How should the fixed flow temp help? Why to heat with 30 both time when outside is -10 or +7? Yes, it is better to use a lower COP and heat the house with cheap price faster than maximize COP and heat with price going from 20 to 150 Euro, but how to use it? I can run the UFH on 42 (or so maximum) few hours a day (when the price is minimal) to charge the slab but that will cause an overheating. I can stop the charging the slab when the temperature in a few rooms reach the max. to prevent overheat. It could be a cost-efficient (not top but good) but again I will get in troubles... during the shutdown the whole family will be in living room, duck is roasting, TV is running, same like kids and dogs... the slab there is not discharging there but in other rooms is. Then the pump/UFH starts again with 35-42 inflow... The living room is reaching the top temp (despite the fact that I am the only one there now) but I can't stop heating because other rooms are still not heated enough. I am waiting for another representative room to call to stop heating. This takes another few hours and meanwhile the living room is overheated because the slab there had a lot of remaining energy and with inflow temperature 35-42 there is no way ho to stop discharging the heat into air there or even to revers a heat flow to other rooms. The comfort would be totally unstable and low.

 

So how to deal with it?

 

[JohnMo]

8 hours ago, LukasV said:

using a thermostat with low hysteresis (ie 0,1 deg) the only you will get is a cycling heat pump. It will start and stop every few minutes or seconds. No way to reasonably prevent this

Thermal inertia prevents this. A passivhaus or one close to it doesn't change temperature quickly, also we are talking specifically about UFH not radiators. UFH systems are ultimately a huge buffer of heat store. The only way to prevent temperature overshoot by a simple anyone can use, low hysterisis thermostat. A normal thermostat will give an undershoot (in our house) of 3 degs and the same overshot. So a 6 Deg swing in room temperature. The 0.1 hysterisis is closer to 0.3 swing in 24 hrs, with heat pump running cycles and long off cycle.

 

Through practical experiments I and many other have proven this works.

 

Cooling I use the same thermostat set to cooling mode, mine is in the hall, but every house is different.  You get temperatures in different rooms through balancing the UFH.

 

UFH cooling isn't the same as Aircon, which cools the air. Underfloor cooling,room air temperature stays warm, but the room feels cool because the floor is sucking the heat from you.

 

8 hours ago, LukasV said:

But the pump cost is circa 10 000 Euro or more. So you need something like 15-20 years even to payoff the investment to the heat pump!
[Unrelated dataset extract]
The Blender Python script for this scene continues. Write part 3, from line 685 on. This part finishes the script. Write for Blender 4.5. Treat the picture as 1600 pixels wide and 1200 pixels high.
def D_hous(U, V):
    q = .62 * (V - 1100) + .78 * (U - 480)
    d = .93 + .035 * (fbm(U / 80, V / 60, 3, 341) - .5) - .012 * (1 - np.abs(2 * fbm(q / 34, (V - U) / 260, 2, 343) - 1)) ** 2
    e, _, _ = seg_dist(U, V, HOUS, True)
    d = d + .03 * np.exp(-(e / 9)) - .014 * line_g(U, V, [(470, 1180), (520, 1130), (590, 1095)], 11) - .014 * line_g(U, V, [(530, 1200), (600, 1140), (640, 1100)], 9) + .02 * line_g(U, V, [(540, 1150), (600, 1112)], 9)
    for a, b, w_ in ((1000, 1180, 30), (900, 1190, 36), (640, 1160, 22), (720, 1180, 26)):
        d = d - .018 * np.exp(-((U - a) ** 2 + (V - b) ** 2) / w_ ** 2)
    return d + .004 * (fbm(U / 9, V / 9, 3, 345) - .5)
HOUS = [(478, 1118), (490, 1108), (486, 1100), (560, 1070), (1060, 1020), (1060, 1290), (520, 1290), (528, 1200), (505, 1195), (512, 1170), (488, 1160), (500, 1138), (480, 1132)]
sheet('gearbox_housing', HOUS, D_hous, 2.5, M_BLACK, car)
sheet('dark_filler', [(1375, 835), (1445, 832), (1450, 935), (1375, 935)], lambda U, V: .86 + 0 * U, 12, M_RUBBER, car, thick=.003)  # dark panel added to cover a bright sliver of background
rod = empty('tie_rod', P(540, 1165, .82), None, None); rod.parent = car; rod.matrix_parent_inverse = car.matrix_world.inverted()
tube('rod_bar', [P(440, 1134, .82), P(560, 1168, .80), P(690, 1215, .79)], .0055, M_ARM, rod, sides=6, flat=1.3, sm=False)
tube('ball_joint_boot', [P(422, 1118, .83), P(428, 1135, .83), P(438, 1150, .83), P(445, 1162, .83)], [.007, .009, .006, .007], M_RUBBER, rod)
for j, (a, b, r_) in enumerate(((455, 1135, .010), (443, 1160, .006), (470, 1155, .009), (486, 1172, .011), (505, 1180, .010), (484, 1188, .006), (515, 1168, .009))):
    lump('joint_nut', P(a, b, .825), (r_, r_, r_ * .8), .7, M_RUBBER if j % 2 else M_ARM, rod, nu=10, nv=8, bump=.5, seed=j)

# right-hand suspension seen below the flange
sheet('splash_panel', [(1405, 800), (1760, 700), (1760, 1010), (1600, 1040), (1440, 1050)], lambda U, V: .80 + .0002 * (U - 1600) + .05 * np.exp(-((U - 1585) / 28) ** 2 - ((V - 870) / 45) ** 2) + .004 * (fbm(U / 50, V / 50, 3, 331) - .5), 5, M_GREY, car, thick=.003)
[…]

It doesn't have to, I paid £1300 for mine.

 

The rest you are talking extremes, that makes no sense. The fact is you can set the target flow to any temperature you want, the heat pump would struggle to get there due to the floors thermal inertia. The heat pump sets it's actual flow temp based on return temperature first, to manage dT. Once dT has started to reduce it adds to the flow temperature... 

 

I have done the maths and the experiments.

 

The facts are 

Anyway you heat the floor, the floor settles to approx 1 to 3 degs warmer than the room air, depending on the house heat loss (delta between inside and outside). Otherwise you overheat the house. The closer the room temperature is to floor temp, the less heat that is given off to the room. So if the floor is at 23 the room cannot get any hotter without an additional heat source. You set flow temp via calculation and experiment (combination of flow rate and mean flow temp).